Narciso negro é o perfume que fere o olfato das irmãs. Ele adentra no local através da figura do jovem príncipe que encarna assim todo um mundo que não mais pertencem a elas. Jovem, belo, rico e com uma vida toda a ser vivida, o príncipe adentra aquele espaço como a chave que abre todo o passado do lugar que elas julgavam enterrado.

Irmã Clodagh desde o início demonstra insegurança quanto ao caminho que tomou. A ida ao local no cargo de chefe da nova Ordem é como uma prova para testar a integridade e força de sua fé. Irmã Rute já é citada desde Calcutá como alguém vacilante quanto ao caminho tomado. Ela não abandona a Ordem de uma maneira racionalizada. O que o leva a abandonar tudo, mais do que uma atitude pensada ou coragem é a loucura da qual cai vítima. Loucura causada pelo conflito que se estabelece entre a carne e o espírito entre todas elas e da qual ela não possui o resguardo necessário para sair equilibrada do combate. As imagens que nos chegam a tornam um avatar de irmã Clodagh. Ela sucumbe, devorada que foi pelos desejos e pela paixão. Os olhos esbanjam uma sensualidade que atinge a quem assiste. Irmã Philippa também não escapa incólume de sua estada em tal lugar. Ela que possui um carinho pelo pomar e horta, tudo transforma em um jardim onde vigorará um mosaico de flores. Irmãs Honey e Briony também carregam no semblante o embate de quem não quer cair sob o peso do local que as instiga a outros caminhos.

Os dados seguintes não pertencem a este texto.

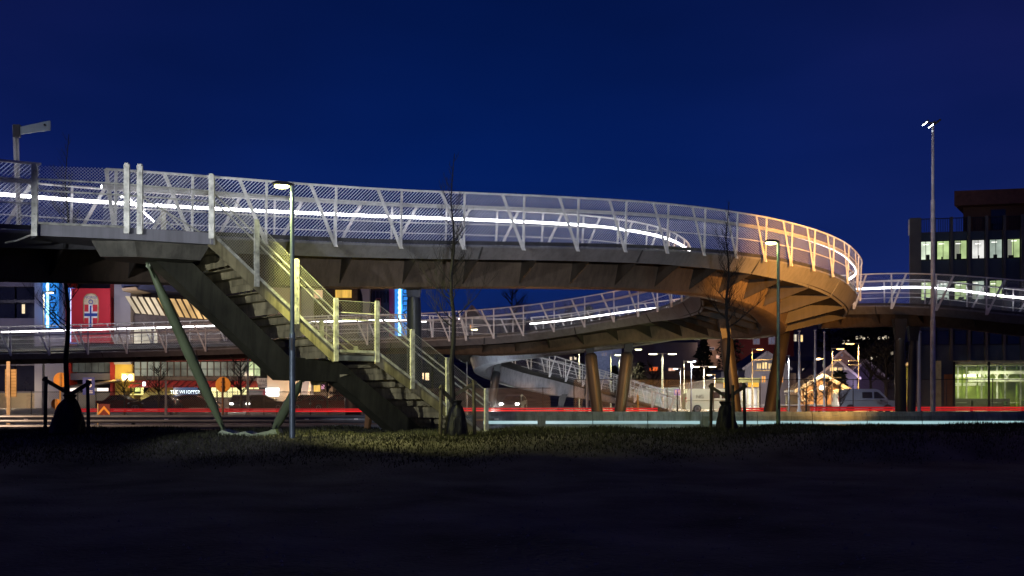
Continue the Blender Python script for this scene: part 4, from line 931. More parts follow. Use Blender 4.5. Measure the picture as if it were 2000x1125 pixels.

Logicamente que o local não é apenas um lugar de confluência de todas as forças passionais, lugar de eclosão de todas as paixões escondidas sobre o hábito. É também um local de encontro entre o grandiloqüente e o irrisório. O Sr. Dean, um colono inglês, que é o centro das atenções de todos os desejos femininos e de todas as loucuras. Se por um lado ele fere com seus prognósticos de fracasso causando má impressão e também uma pessoa com olhar arguto. Contudo o que permanece dele é a imagem de um homem grande, mas ridículo ao depositar seu cinismo e seu desajeitado corpo sobre um pequeno pônei. Um ser coberto que se esconde também naquela região. Um escravo de um passado ignoto.

Um filme que possui uma qualidade técnica invejável para a época e que ousa ao não encantar somente por isso, mas também por preferir a sutileza e a dubiedade na condução de sua trama. Não é por acaso que até hoje é referência na história da sétima arte.